The expressions of Od. 2. 6. 2 Cantabrum indoctum iuga ferre nostra,' and 2. 11. I 'Quid bellicosus Cantaber ... cogitet,' would be intelligible at any time during this period, and as each conquest would be thought final till the next rising, there is nothing even in the words of 3. 8. 21 (Servit Hispanae vetus hostis orae Cantaber sera domitus catena') to fix them necessarily to a single date. Other considerations perhaps place the Ode, as we shall see, either in B.C. 29 or in 25.

The final subjugation of the Cantabri by Agrippa in B.C. 19 (Dion 54. 11) does not come within the period of Odes i-iii, but is recorded in Epp. 1. 12. 26, and alluded to in Od. 4. 14. 41.

§ 7. Daci, Getae, Scythae, Geloni.-There is much vagueness in the use of these names by Horace, as indeed there is confessedly in their use by prose writers of much later date. The name 'Scythae' is the most comprehensive, being used apparently for all the tribes north of the Danube and Euxine. At times it is brought into close relation with that of the Getae (as in Od. 3. 24., 11), who again are closely connected by all writers with the Daci. At other times it is associated with the Geloni and the Tanais (Scythicus amnis,' Od. 3. 4. 36), and denotes tribes far enough to the East to interfere in Parthian politics. The names are often used merely as poetical expressions of distance, the extreme North (as in Od. 2. 20), or generally for the northern tribes, as the supposed representatives of the manlier virtues. (as in Od. 3. 24) or as the objects of the vague fears of Roman statesmen (Od. 2. 11. 1).

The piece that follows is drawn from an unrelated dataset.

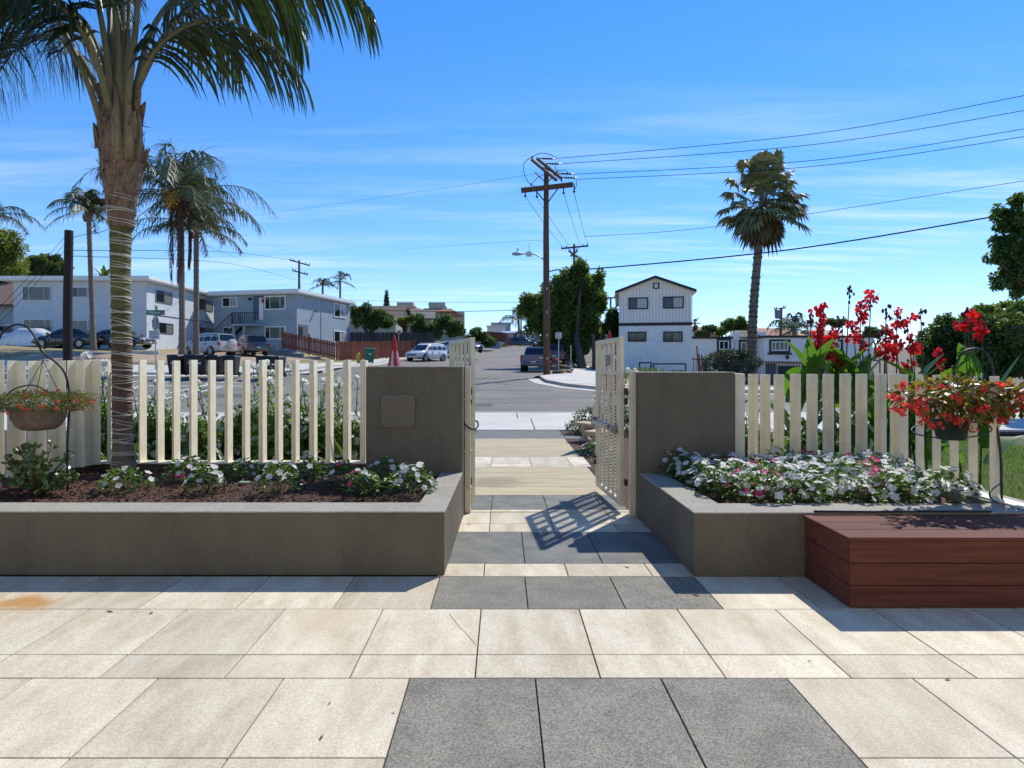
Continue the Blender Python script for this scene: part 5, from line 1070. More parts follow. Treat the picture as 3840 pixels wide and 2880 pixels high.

The Daci are mentioned by Dion 51. 22 as offering their services to Octavianus, and when their terms were declined by him joining Antony, to whom, however, they rendered little assistance, as they were quarrelling amongst themselves (see Od. 3. 6. 13).

In B. C. 30, M. Crassus, at the bidding of Octavianus, marched northward from Macedonia, and won some victories over the Daci and Bastarnae as well as the Moesi, for which in B.C. 27 he was allowed a triumph, Dion 51. 23.

From the Epitome of Livy (B. 135) it appears that Crassus was again fighting in Thrace in B. C. 25.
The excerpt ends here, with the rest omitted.